À peine 9 ans d’existence en tant que nation souveraine, à la suite du référendum d’autodétermination organisé du 9 au 15 janvier 2011, le Soudan du Sud fait déjà face à la récurrente mal-gouvernance des autorités. Des politiciens et hauts fonctionnaires du jeune État auraient détourné au moins 36 millions de dollars (20,1 milliards FCFA) de fonds publics, parfois avec la connivence d’entreprises et de banques internationales, a déclaré une commission des Nations Unies.
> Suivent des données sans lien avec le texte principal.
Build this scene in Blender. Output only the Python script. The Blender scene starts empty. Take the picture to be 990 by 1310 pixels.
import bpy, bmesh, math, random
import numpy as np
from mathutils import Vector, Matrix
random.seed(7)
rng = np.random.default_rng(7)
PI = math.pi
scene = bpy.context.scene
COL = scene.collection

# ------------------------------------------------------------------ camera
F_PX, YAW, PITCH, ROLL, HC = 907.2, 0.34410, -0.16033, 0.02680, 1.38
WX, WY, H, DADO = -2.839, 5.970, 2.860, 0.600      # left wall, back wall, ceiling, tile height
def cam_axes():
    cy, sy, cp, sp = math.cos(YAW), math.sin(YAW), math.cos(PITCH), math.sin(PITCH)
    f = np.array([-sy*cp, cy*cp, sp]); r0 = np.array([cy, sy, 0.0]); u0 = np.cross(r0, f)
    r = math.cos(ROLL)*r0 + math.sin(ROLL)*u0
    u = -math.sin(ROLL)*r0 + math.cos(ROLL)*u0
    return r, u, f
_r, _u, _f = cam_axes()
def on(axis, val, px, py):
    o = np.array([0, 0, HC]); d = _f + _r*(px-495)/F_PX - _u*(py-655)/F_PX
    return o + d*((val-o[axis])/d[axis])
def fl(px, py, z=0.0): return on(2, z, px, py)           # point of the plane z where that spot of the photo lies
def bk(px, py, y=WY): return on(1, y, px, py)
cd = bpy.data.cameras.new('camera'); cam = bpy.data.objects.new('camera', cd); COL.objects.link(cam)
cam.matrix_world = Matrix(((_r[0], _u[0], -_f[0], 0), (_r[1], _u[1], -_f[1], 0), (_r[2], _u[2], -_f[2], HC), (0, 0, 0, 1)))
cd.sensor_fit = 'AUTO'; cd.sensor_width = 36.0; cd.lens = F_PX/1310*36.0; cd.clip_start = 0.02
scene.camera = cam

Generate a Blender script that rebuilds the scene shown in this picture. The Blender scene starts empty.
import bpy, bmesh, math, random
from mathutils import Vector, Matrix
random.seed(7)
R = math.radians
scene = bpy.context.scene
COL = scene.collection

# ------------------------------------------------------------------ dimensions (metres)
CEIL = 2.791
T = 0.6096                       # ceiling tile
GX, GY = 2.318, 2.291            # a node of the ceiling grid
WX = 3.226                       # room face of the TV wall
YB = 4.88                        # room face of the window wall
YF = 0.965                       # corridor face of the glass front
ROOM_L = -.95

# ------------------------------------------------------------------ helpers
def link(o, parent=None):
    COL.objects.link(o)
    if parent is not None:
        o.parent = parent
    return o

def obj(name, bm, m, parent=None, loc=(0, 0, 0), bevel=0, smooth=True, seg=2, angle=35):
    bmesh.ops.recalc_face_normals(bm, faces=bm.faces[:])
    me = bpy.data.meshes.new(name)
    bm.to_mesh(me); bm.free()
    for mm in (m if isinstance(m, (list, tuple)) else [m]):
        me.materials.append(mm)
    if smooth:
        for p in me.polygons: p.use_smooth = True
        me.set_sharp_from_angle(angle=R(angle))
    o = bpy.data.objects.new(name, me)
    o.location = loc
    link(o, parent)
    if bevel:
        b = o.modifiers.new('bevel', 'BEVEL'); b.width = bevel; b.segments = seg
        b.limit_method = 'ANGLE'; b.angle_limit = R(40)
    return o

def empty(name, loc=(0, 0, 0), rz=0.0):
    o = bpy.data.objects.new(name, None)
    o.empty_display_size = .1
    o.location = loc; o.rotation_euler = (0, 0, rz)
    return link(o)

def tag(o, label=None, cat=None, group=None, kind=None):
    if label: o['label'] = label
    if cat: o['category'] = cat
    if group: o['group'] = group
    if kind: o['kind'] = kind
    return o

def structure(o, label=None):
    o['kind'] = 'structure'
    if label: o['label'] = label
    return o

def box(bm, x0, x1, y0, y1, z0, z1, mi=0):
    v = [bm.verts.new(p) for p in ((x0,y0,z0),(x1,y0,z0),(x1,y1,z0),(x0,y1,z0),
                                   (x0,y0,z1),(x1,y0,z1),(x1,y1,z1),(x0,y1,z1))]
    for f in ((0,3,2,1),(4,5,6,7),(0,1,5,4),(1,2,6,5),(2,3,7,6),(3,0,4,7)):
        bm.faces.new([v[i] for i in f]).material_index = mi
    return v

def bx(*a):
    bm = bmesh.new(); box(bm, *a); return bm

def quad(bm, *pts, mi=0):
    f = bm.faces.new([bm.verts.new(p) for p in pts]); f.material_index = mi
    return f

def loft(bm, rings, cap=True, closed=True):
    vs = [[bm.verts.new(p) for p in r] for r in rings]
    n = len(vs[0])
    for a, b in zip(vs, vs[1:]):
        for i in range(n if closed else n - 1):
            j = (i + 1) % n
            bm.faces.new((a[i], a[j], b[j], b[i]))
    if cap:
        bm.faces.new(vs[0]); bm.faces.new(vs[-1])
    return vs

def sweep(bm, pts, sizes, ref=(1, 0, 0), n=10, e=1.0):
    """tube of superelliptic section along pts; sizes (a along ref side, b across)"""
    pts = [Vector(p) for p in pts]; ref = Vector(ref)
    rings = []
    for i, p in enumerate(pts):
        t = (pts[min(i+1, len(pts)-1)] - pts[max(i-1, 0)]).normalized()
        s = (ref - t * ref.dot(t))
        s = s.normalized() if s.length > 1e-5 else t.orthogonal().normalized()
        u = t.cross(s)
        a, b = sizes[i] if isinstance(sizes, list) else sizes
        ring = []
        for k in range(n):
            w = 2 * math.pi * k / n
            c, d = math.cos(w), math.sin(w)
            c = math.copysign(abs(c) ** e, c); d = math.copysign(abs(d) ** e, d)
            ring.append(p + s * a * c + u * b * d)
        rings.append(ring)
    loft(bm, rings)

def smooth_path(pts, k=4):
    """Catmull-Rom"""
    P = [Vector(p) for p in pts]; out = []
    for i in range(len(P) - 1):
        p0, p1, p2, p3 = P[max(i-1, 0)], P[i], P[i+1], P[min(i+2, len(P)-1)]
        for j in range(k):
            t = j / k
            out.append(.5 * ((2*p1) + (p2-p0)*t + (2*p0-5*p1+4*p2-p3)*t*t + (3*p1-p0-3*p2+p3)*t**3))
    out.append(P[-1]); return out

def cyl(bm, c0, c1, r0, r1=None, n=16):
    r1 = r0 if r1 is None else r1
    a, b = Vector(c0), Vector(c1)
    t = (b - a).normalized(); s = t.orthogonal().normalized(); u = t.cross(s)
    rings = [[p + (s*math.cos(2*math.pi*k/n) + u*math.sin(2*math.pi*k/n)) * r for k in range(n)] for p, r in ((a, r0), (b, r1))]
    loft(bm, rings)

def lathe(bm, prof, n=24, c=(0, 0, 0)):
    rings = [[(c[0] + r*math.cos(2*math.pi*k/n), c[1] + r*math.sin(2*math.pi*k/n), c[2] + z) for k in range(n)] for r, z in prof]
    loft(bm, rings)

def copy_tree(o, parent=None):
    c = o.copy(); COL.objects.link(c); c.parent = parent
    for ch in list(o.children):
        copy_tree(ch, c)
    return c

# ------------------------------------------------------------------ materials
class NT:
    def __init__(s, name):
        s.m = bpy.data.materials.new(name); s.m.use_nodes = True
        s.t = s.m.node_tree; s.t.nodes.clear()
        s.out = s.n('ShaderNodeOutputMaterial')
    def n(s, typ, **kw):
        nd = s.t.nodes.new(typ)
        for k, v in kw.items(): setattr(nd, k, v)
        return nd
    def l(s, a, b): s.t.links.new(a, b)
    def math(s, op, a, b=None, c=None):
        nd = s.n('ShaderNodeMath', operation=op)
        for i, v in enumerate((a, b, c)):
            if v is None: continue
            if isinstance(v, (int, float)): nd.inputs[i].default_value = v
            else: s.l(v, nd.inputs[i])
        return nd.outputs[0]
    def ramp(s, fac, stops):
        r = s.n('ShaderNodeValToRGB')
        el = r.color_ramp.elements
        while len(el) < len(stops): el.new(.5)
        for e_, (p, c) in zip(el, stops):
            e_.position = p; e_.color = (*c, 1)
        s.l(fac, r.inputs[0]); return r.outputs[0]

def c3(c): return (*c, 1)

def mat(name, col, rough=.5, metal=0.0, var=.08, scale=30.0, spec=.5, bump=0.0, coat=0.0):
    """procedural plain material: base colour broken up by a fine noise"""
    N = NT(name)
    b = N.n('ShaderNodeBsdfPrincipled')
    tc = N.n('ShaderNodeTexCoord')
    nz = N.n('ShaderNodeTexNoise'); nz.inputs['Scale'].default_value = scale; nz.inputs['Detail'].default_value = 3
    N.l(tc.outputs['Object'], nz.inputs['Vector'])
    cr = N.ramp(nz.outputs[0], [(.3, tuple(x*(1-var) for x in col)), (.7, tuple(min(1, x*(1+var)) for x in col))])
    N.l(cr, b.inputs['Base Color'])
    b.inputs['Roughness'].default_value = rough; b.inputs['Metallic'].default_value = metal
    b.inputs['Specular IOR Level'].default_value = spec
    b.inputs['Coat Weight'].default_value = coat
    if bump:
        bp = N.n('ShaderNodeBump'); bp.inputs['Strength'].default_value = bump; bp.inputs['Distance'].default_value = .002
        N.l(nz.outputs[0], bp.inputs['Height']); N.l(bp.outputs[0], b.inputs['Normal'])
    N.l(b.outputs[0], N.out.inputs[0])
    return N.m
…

Ce rapport de la Commission des droits de l’Homme des Nations Unies au Sud Soudan, est intervenu 6 jours après que le Président Salva Kiir a limogé le ministre des Finances du pays, le chef de l’autorité fiscale nationale, ainsi que le directeur de la compagnie pétrolière publique. « Notre Commission a découvert des détournements de fonds inqualifiables de la part de hauts responsables politiques et de fonctionnaires, ainsi que d’un certain nombre d’entités liées au gouvernement », a déclaré la présidente de la commission des Nations Unies, Yasmin Louise Sooka.
« Nous pouvons révéler le détournement de 36 millions de dollars, depuis 2016. Il convient de noter que c’est exactement ce que nous avons pu retracer et que cela ne reflète peut-être pas le tableau complet », a-t-elle ajouté. Yasmin Sooka a aussi fait savoir que le chiffre concerne les mouvements financiers illégaux du ministère des Finances et de la Planification économique et de la National Revenue Authority. « De façon choquante, ces organismes sud-soudanais ont été aidés et encouragés dans ces crimes par un certain nombre de sociétés internationales et de banques multinationales. Une partie de cet argent a été blanchie par l’achat de propriétés à l’étranger. En effet, ces propriétés pourraient bien se trouver dans vos pays ».
La commission, mise en place en 2016, avait précédemment accusé les politiciens du Sud Soudan d’empocher des fonds publics, mais le dernier rapport fournit ses accusations les plus détaillées à ce jour. Le Sud Soudan a du mal à faire face aux conséquences d’une guerre civile de 6 ans, qui a fait environ 380 000 morts et paralysé la production de pétrole brut, qui représente plus de 90% des recettes de l’État. « Le Soudan du Sud est un pays où des vies sont détruites par la corruption financière à une échelle épique» , a déploré Sooka.
« Le pillage et la corruption ne sont pas que des ramifications de la guerre, ils sont sans doute les principaux moteurs du conflit. À une extrémité du spectre, les élites politiques du Sud Soudan se battent pour le contrôle des ressources pétrolières et minérales du pays, en train de voler l’avenir de leur peuple. De l’autre, les soldats dans ce conflit sur les ressources se voient offrir la possibilité d’enlever et de violer des femmes en lieu et place de rançons. La fillette de 8 ans violée en groupe devant ses parents est le dommage collatéral », a-t-elle révélé.
À rappeler que le remaniement du 17 septembre dernier au ministère des Finances, à l’autorité fiscale et à la Nile Petroleum Corporation (NilePet), est intervenu après l’effondrement des réserves de devises du Sud Soudan, entraînant une baisse de 37% de la valeur de la livre sud-soudanaise par rapport au dollar américain.